## The data
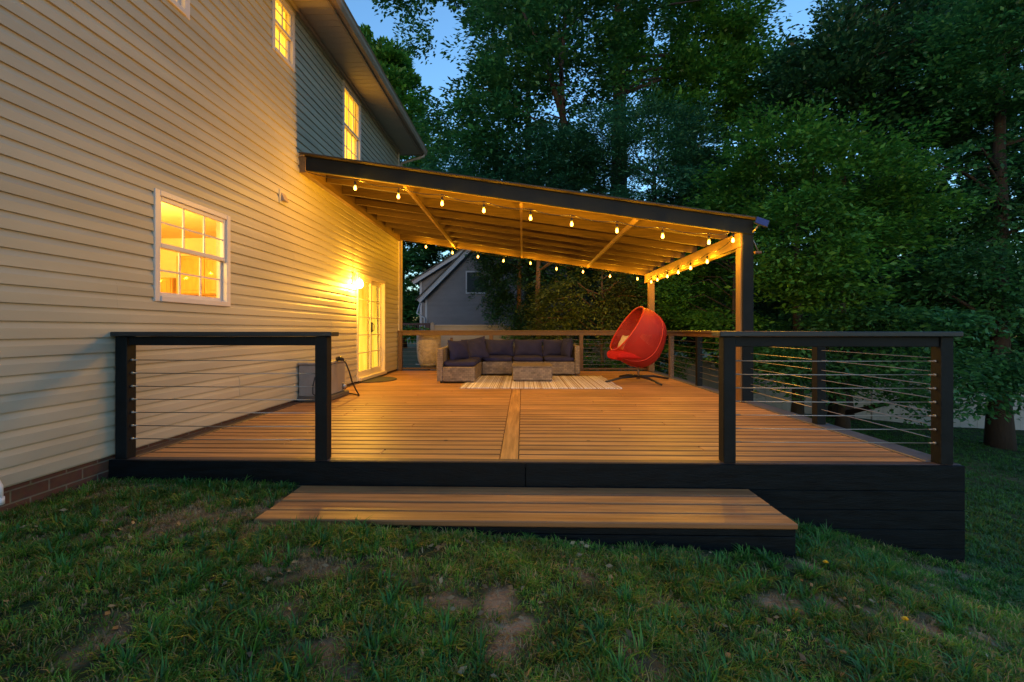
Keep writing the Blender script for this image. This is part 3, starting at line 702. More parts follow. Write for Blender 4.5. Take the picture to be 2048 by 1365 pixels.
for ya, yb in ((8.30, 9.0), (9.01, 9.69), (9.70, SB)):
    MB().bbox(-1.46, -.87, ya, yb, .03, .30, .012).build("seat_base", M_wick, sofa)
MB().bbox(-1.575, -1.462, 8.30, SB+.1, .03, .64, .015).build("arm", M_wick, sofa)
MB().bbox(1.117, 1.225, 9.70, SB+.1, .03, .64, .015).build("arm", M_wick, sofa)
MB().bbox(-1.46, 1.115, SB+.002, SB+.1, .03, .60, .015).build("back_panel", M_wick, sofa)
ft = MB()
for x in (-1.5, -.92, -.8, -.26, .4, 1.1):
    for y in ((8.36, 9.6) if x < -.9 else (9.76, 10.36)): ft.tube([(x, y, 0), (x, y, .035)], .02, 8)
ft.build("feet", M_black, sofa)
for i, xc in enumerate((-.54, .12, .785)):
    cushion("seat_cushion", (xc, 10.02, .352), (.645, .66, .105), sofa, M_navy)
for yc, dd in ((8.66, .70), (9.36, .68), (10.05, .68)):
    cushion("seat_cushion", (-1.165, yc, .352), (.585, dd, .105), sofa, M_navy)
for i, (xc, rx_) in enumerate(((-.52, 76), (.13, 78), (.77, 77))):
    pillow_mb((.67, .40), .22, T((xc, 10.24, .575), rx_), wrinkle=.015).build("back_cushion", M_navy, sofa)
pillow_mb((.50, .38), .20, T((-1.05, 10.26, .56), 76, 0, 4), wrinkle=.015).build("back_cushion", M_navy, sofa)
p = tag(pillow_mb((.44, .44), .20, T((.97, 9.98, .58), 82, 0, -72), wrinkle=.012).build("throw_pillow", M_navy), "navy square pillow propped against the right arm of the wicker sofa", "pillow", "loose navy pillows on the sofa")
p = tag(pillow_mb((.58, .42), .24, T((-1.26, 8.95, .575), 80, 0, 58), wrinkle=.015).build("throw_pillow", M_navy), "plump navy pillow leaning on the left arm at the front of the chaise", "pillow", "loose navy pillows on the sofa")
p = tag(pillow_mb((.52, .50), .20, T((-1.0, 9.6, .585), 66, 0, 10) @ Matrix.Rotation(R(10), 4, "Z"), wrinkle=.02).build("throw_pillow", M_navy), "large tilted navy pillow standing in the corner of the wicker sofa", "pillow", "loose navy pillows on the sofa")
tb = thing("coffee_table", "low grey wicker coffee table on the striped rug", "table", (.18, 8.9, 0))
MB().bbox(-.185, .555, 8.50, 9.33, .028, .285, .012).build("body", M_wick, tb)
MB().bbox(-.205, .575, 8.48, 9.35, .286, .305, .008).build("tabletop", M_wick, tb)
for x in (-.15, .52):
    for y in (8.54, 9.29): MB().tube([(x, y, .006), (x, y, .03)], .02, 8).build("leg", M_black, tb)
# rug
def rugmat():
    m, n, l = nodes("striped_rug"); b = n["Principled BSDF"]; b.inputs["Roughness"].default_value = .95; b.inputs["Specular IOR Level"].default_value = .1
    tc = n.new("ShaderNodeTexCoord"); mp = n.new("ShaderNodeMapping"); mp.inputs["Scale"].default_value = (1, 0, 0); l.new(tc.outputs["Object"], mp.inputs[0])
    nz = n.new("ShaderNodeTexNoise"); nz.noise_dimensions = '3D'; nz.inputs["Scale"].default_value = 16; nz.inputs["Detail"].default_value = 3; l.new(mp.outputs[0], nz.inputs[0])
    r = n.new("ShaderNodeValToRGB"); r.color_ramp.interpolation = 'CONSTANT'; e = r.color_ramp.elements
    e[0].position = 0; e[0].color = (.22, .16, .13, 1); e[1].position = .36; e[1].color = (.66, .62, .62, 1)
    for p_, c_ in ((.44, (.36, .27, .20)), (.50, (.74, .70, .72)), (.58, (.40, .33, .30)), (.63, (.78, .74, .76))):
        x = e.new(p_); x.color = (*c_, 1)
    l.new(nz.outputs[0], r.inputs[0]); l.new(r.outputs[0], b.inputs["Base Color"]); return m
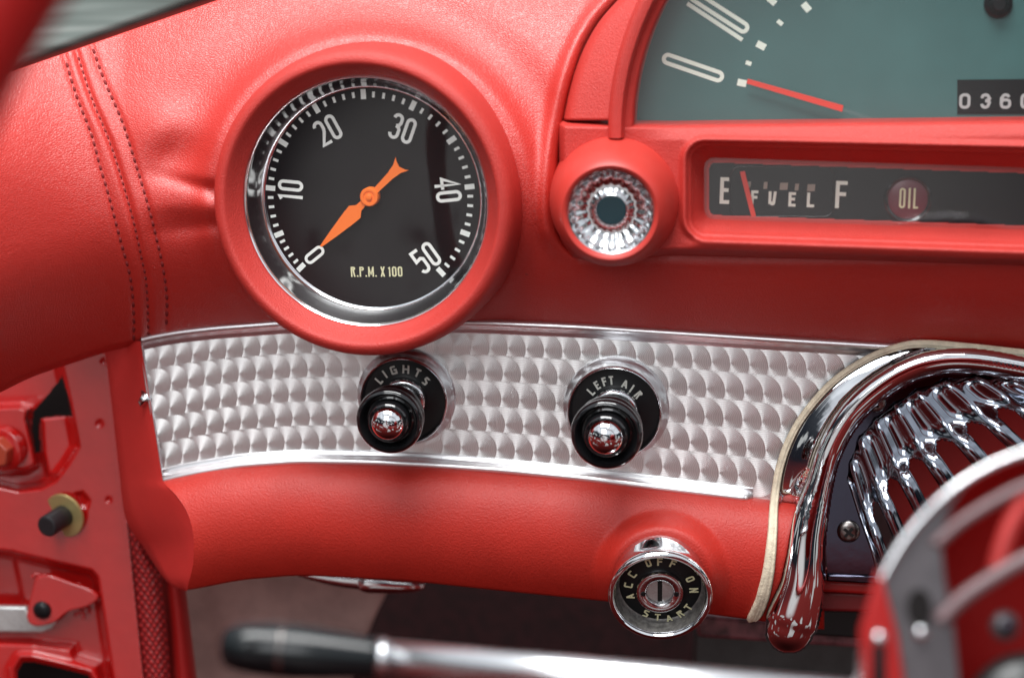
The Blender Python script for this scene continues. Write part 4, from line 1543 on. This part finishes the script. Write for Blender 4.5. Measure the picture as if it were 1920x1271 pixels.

## Brief
Leaving aside the images, write out the entries above word for word.

## Response to this task
Keep writing the Blender script for this image. This is part 3, starting at line 702. More parts follow. Write for Blender 4.5. Take the picture to be 2048 by 1365 pixels.
for ya, yb in ((8.30, 9.0), (9.01, 9.69), (9.70, SB)):
    MB().bbox(-1.46, -.87, ya, yb, .03, .30, .012).build("seat_base", M_wick, sofa)
MB().bbox(-1.575, -1.462, 8.30, SB+.1, .03, .64, .015).build("arm", M_wick, sofa)
MB().bbox(1.117, 1.225, 9.70, SB+.1, .03, .64, .015).build("arm", M_wick, sofa)
MB().bbox(-1.46, 1.115, SB+.002, SB+.1, .03, .60, .015).build("back_panel", M_wick, sofa)
ft = MB()
for x in (-1.5, -.92, -.8, -.26, .4, 1.1):
    for y in ((8.36, 9.6) if x < -.9 else (9.76, 10.36)): ft.tube([(x, y, 0), (x, y, .035)], .02, 8)
ft.build("feet", M_black, sofa)
for i, xc in enumerate((-.54, .12, .785)):
    cushion("seat_cushion", (xc, 10.02, .352), (.645, .66, .105), sofa, M_navy)
for yc, dd in ((8.66, .70), (9.36, .68), (10.05, .68)):
    cushion("seat_cushion", (-1.165, yc, .352), (.585, dd, .105), sofa, M_navy)
for i, (xc, rx_) in enumerate(((-.52, 76), (.13, 78), (.77, 77))):
    pillow_mb((.67, .40), .22, T((xc, 10.24, .575), rx_), wrinkle=.015).build("back_cushion", M_navy, sofa)
pillow_mb((.50, .38), .20, T((-1.05, 10.26, .56), 76, 0, 4), wrinkle=.015).build("back_cushion", M_navy, sofa)
p = tag(pillow_mb((.44, .44), .20, T((.97, 9.98, .58), 82, 0, -72), wrinkle=.012).build("throw_pillow", M_navy), "navy square pillow propped against the right arm of the wicker sofa", "pillow", "loose navy pillows on the sofa")
p = tag(pillow_mb((.58, .42), .24, T((-1.26, 8.95, .575), 80, 0, 58), wrinkle=.015).build("throw_pillow", M_navy), "plump navy pillow leaning on the left arm at the front of the chaise", "pillow", "loose navy pillows on the sofa")
p = tag(pillow_mb((.52, .50), .20, T((-1.0, 9.6, .585), 66, 0, 10) @ Matrix.Rotation(R(10), 4, "Z"), wrinkle=.02).build("throw_pillow", M_navy), "large tilted navy pillow standing in the corner of the wicker sofa", "pillow", "loose navy pillows on the sofa")
tb = thing("coffee_table", "low grey wicker coffee table on the striped rug", "table", (.18, 8.9, 0))
MB().bbox(-.185, .555, 8.50, 9.33, .028, .285, .012).build("body", M_wick, tb)
MB().bbox(-.205, .575, 8.48, 9.35, .286, .305, .008).build("tabletop", M_wick, tb)
for x in (-.15, .52):
    for y in (8.54, 9.29): MB().tube([(x, y, .006), (x, y, .03)], .02, 8).build("leg", M_black, tb)
# rug
def rugmat():
    m, n, l = nodes("striped_rug"); b = n["Principled BSDF"]; b.inputs["Roughness"].default_value = .95; b.inputs["Specular IOR Level"].default_value = .1
    tc = n.new("ShaderNodeTexCoord"); mp = n.new("ShaderNodeMapping"); mp.inputs["Scale"].default_value = (1, 0, 0); l.new(tc.outputs["Object"], mp.inputs[0])
    nz = n.new("ShaderNodeTexNoise"); nz.noise_dimensions = '3D'; nz.inputs["Scale"].default_value = 16; nz.inputs["Detail"].default_value = 3; l.new(mp.outputs[0], nz.inputs[0])
    r = n.new("ShaderNodeValToRGB"); r.color_ramp.interpolation = 'CONSTANT'; e = r.color_ramp.elements
    e[0].position = 0; e[0].color = (.22, .16, .13, 1); e[1].position = .36; e[1].color = (.66, .62, .62, 1)
    for p_, c_ in ((.44, (.36, .27, .20)), (.50, (.74, .70, .72)), (.58, (.40, .33, .30)), (.63, (.78, .74, .76))):
        x = e.new(p_); x.color = (*c_, 1)
    l.new(nz.outputs[0], r.inputs[0]); l.new(r.outputs[0], b.inputs["Base Color"]); return m
The Blender Python script for this scene continues. Write part 4, from line 1543 on. This part finishes the script. Write for Blender 4.5. Measure the picture as if it were 1920x1271 pixels.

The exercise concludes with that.